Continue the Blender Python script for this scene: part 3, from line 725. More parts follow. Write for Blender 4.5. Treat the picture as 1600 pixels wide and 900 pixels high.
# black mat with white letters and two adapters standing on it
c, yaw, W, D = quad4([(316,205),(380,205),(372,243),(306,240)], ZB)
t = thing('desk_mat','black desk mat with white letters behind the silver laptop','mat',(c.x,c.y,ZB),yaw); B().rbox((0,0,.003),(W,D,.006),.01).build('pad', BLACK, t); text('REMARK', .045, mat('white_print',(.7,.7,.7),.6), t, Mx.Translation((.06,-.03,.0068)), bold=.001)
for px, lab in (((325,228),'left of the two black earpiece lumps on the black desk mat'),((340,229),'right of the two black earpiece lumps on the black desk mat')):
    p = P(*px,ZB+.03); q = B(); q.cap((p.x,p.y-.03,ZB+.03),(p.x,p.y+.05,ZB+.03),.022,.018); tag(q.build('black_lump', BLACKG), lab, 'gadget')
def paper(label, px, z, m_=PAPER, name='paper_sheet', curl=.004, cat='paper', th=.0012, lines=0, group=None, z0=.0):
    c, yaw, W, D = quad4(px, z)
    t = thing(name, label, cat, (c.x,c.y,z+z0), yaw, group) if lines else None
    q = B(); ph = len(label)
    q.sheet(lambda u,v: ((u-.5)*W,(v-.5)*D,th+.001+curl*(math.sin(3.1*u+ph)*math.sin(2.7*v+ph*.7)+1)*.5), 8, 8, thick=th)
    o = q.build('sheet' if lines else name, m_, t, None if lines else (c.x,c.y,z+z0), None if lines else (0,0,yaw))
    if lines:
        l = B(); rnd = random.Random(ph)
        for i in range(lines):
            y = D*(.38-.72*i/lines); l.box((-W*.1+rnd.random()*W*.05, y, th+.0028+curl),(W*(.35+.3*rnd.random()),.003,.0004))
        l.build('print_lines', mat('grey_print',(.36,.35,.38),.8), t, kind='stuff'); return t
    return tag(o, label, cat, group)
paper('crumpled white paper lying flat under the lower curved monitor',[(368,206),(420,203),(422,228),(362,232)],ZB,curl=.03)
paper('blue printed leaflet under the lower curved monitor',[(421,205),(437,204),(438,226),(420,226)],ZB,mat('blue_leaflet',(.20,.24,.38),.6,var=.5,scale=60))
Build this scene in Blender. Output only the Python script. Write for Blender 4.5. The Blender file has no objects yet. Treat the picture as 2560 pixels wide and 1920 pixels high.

..........

### Instructions to follow
Track down all lines above with the string "script" and copy them.

### Written solution
Continue the Blender Python script for this scene: part 3, from line 725. More parts follow. Write for Blender 4.5. Treat the picture as 1600 pixels wide and 900 pixels high.
Build this scene in Blender. Output only the Python script. Write for Blender 4.5. The Blender file has no objects yet. Treat the picture as 2560 pixels wide and 1920 pixels high.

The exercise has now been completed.